Photo cred: Danny Fulgencio

Atlas Metalworks, which also made the Oak Cliff Advocate’s 2018 list, is surrounded by multifamily development in quickly gentrifying West Dallas.

Gentrification is rampant in this area of the city with new construction on vacant lots and demolition of older structures for new construction. It is only a matter of time before a developer comes along with a large sum of money to purchase and raze the Atlas Metal Works for new development, thus destroying one of the few remaining examples of industrial architecture from the 1920s.

Longhorn Ballroom. Photo by Michael Cagle

Most people are familiar with the bovine sign out front, but the Longhorn Ballroom itself, which Texas Monthly once called “Texas’ most historic music venue” comprises more than 40,000 square feet. An entrepreneur bought it a few years back, reportedly sinking a grip into the thing and later filing bankruptcy. It is now for sale, and the property includes seven commercial lots on 4.4 acres.

Says Preservation Dallas: “The building is not protected by landmark status, and anyone who purchases it could demolish this incredible piece of Dallas’ musical history.”

Photo by Michael Cagle

Deep Ellum is one of Dallas’ historically Black neighborhoods, established by the formerly enslaved following the end of the Civil War.

Black and Jewish residents of Dallas set up the first businesses there and turned it into a thriving commercial district. In the 1920s, it became a hotbed for musical talent, including T-Bone Walker, Blind Lemon Jefferson and Leadbelly.

Here’s why Preservation Dallas put it on the list:

The success of the redevelopment efforts has brought new development pressure to the historic area. In the late 2010’s large scale high-rise apartment projects began transforming each end of Deep Ellum, and now mid-rise and high-rise apartments are starting to develop towards the center of the district. As the district continues to be successful there will be more pressure on the historic one and two-story buildings to be demolished for large scale development projects. There is nothing to stop a developer from coming in and purchasing large swaths of commercial blocks on Main, Elm, Commerce and Canton Streets for out of scale mid- to high-rise development, thereby erasing an essential segment of Dallas’ black history. Preservation of this district should be of paramount importance to ensure all Dallas citizens can witness and celebrate their ties to the development of our city.

Photo by Michael Cagle

The Mrs. Baird’s plant in Old East Dallas was built in 1929, the 102-year-old company’s first outside of Fort Worth.

Here’s the history, from Preservation Dallas:

Roland W. Baird, son of the bakery founder, announced in February 1928 that designs for the $250,000 plant would be drawn by a New York firm that specialized in bakeries. The two-story solid brick commercial building that was built featured distinctive Prairie School detailing and produced 3,500 loaves of bread per hour.

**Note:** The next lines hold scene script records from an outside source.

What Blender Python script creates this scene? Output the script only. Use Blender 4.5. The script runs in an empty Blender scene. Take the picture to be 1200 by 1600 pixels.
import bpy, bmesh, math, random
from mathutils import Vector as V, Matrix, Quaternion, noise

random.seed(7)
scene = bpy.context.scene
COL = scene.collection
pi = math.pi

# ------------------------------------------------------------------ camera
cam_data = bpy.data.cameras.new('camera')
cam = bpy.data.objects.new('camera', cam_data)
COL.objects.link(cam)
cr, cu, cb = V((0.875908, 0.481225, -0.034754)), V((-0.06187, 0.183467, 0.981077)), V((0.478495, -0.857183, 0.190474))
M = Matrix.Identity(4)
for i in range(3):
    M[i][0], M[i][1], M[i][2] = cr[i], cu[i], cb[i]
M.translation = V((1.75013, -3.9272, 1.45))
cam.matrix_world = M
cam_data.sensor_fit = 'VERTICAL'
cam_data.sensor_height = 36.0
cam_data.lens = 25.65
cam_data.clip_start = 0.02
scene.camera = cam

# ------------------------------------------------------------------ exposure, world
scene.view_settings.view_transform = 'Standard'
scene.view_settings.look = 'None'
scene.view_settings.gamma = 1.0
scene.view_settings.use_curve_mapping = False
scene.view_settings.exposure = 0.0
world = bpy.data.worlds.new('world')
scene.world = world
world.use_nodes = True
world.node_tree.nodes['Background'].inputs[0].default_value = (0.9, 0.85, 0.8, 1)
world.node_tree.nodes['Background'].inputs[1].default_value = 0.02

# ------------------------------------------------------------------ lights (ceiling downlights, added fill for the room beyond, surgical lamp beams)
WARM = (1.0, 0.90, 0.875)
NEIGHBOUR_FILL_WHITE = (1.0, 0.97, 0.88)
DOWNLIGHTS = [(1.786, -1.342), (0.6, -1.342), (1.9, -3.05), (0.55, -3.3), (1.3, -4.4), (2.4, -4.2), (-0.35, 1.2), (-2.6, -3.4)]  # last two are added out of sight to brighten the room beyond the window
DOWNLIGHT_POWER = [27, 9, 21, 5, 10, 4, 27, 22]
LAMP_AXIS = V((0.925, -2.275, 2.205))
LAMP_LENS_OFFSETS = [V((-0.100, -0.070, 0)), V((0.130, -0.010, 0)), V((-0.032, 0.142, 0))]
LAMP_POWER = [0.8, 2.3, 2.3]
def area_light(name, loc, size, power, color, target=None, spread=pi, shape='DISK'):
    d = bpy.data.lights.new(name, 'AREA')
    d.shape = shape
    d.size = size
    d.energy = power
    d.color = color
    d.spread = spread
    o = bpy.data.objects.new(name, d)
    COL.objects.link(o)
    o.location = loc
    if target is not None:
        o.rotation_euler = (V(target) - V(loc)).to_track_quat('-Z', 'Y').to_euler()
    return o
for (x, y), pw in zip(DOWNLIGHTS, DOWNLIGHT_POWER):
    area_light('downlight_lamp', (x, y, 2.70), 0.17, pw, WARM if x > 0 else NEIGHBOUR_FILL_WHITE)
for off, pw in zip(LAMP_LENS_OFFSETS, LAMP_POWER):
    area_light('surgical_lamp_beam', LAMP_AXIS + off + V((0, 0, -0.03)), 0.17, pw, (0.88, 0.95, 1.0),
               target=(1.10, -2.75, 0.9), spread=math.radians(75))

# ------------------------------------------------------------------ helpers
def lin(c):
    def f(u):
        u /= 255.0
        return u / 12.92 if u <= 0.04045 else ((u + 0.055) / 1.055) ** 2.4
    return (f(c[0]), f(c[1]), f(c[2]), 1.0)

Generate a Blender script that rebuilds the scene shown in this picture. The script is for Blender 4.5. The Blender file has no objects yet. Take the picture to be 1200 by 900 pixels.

Demand grew, and a $12,000 addition designed by Bertram C. Hill was placed in 1934 on the side and back of the structure, expanding the cooling, wrapping, and loading areas. Population growth after World War II outstripped production capacity, so Mrs. Baird’s built a new facility on North Central Expressway which opened in 1954 and has since been demolished. The historic building was sold in 1956 and housed a book cover manufacturing facility and a fabric company. The Mrs. Baird’s building was listed on the National Register in 1995, so it is eligible for both state and national preservation tax credits.

The 1919 and 1937 Mrs. Baird’s Bakeries in Fort Worth have also been demolished, leaving this as the earliest Mrs. Baird’s building in the Metroplex. The handsome bones of this solidly-built structure await re-development, but the current high asking price and lack of landmark protections for the site could forever banish memories of the smell of freshly-baked bread on this corner.